What you are asked to do:
Copy exactly, and only, the lines starting at the line with "Write the bpy" and ending at the line with "R_ = math.radians". Leave every picture out of the copy.

Available records:
----

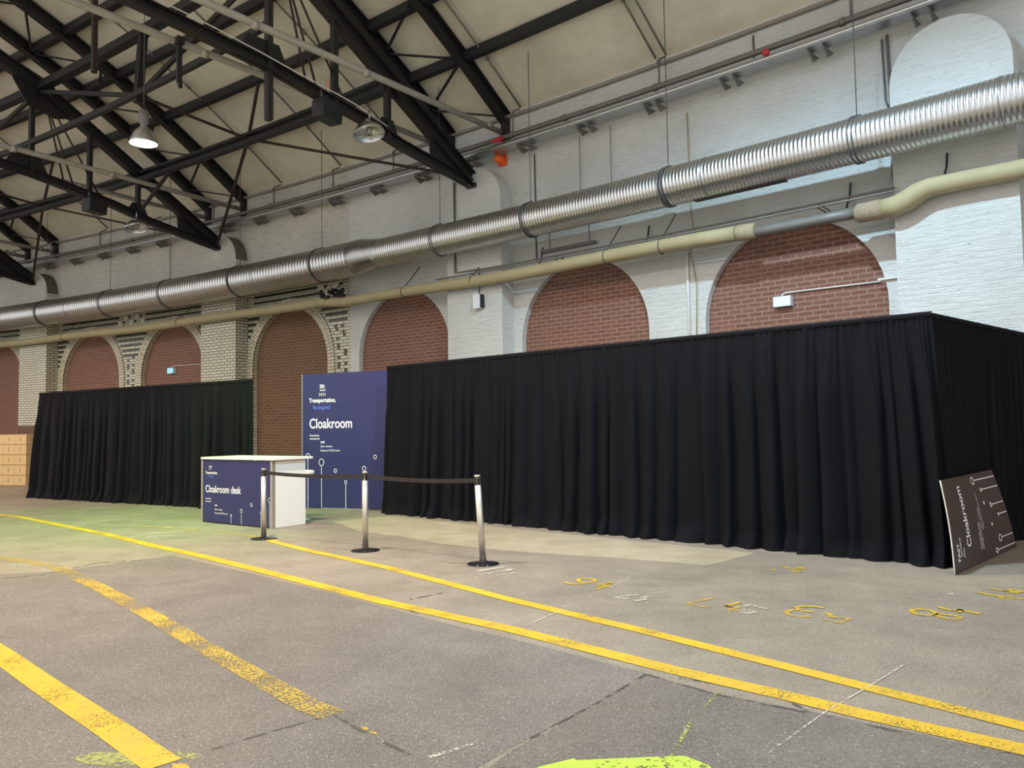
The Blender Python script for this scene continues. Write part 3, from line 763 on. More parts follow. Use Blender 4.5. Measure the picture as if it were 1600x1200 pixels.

----

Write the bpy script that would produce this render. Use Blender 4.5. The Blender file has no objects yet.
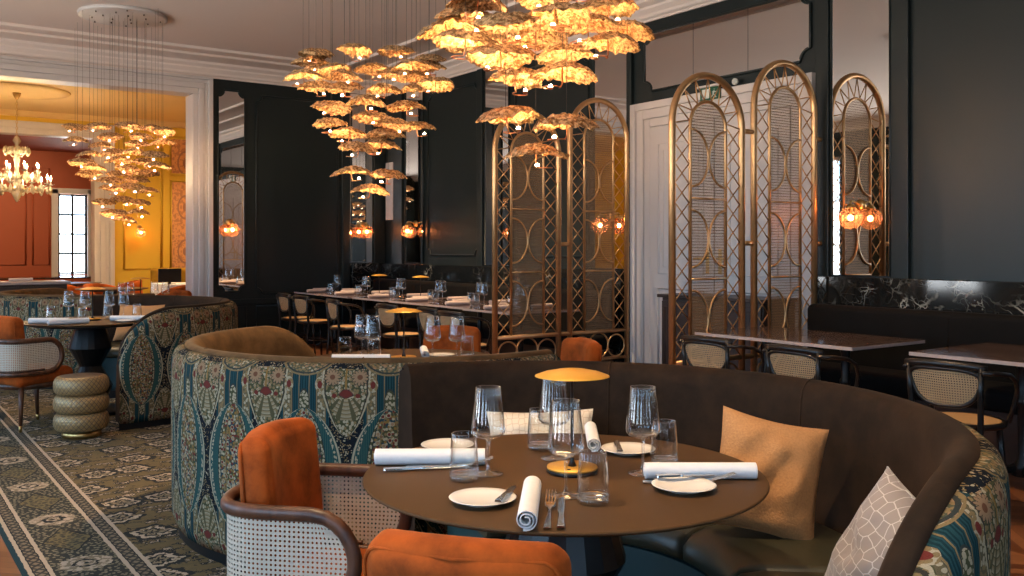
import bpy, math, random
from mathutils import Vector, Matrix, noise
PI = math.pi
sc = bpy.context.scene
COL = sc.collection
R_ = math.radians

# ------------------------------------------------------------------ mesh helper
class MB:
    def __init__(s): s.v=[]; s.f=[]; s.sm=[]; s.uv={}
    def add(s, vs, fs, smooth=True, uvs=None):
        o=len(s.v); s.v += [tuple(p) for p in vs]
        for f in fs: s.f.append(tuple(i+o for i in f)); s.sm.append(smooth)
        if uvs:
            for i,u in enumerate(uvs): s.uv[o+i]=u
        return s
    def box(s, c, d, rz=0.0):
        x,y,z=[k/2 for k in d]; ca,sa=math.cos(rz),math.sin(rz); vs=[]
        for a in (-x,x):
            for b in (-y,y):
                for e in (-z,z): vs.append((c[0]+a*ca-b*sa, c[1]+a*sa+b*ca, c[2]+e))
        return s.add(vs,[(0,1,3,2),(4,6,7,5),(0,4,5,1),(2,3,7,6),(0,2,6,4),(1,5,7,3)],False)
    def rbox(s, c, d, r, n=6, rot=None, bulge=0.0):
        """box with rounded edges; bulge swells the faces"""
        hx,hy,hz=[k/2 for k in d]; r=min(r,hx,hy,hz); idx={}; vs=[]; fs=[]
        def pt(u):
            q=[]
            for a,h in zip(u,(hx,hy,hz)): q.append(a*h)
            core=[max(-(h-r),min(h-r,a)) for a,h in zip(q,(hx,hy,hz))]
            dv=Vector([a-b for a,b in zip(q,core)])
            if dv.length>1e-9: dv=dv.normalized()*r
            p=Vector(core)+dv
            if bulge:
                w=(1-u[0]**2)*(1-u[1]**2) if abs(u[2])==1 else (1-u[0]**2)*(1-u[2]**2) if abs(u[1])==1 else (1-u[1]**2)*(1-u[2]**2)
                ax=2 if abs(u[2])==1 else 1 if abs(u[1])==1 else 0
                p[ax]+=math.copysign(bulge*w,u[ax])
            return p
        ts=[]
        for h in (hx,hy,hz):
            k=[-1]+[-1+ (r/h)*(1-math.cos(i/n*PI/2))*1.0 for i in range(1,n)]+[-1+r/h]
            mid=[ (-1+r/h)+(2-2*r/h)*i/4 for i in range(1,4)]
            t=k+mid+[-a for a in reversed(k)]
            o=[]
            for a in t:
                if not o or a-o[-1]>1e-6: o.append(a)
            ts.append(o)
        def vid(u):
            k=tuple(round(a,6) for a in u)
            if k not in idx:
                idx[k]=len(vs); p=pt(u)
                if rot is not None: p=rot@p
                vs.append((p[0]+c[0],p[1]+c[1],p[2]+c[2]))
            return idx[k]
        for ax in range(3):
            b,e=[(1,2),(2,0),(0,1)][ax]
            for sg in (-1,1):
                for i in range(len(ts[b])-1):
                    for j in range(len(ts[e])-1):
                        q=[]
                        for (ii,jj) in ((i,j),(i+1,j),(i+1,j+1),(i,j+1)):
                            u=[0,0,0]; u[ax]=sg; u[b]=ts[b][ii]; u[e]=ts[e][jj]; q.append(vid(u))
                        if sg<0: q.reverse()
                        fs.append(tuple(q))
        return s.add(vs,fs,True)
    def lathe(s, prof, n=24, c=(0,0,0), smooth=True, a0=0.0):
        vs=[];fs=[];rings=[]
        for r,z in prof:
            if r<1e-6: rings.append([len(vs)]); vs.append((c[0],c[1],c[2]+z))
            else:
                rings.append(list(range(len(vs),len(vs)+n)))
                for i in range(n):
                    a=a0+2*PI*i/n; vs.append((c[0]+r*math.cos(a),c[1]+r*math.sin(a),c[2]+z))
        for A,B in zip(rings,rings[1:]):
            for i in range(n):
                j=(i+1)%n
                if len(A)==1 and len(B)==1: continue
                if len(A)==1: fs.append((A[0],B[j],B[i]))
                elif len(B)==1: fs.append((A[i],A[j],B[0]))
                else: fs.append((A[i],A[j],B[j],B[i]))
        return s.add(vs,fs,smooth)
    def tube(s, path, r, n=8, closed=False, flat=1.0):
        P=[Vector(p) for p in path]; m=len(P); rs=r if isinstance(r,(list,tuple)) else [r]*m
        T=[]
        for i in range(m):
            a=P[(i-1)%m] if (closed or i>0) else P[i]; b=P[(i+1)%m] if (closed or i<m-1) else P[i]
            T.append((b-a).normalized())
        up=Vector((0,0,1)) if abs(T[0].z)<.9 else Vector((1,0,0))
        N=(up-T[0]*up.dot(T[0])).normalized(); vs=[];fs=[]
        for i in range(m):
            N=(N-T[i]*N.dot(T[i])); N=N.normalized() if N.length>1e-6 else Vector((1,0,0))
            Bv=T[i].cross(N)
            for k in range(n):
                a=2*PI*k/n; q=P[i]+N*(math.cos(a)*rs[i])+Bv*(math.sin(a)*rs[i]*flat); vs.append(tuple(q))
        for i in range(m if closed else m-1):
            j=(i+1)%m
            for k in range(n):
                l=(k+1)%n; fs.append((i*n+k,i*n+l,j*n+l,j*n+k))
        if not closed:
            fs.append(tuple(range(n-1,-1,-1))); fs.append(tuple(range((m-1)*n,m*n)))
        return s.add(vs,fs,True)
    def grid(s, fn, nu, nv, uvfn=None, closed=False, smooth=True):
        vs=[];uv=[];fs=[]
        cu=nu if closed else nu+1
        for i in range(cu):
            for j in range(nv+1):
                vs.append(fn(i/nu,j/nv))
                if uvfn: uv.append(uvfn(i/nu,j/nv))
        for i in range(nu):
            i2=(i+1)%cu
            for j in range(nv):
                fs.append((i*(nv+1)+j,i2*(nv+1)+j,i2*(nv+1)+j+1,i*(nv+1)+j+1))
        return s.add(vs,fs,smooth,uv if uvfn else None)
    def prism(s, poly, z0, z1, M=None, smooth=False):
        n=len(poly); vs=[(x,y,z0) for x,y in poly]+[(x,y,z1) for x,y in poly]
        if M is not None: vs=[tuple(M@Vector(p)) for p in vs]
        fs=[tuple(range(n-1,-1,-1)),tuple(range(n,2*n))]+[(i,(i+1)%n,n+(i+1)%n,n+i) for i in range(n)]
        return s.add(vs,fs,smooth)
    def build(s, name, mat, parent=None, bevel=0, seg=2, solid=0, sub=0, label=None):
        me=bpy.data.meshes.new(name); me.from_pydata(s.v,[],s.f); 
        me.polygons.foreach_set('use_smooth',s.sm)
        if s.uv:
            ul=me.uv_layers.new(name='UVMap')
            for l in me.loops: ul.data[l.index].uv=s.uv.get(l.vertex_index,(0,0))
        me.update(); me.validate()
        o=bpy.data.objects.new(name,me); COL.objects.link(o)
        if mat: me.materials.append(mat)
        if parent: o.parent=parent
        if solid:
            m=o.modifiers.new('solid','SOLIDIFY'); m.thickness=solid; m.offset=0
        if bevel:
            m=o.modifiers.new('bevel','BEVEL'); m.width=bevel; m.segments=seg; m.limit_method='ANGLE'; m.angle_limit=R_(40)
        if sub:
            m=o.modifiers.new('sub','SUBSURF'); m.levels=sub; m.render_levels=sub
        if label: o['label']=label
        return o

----

Final result:
Write the bpy script that would produce this render. Use Blender 4.5. The Blender file has no objects yet.
import bpy, math, random
from mathutils import Vector, Matrix, noise
PI = math.pi
sc = bpy.context.scene
COL = sc.collection
R_ = math.radians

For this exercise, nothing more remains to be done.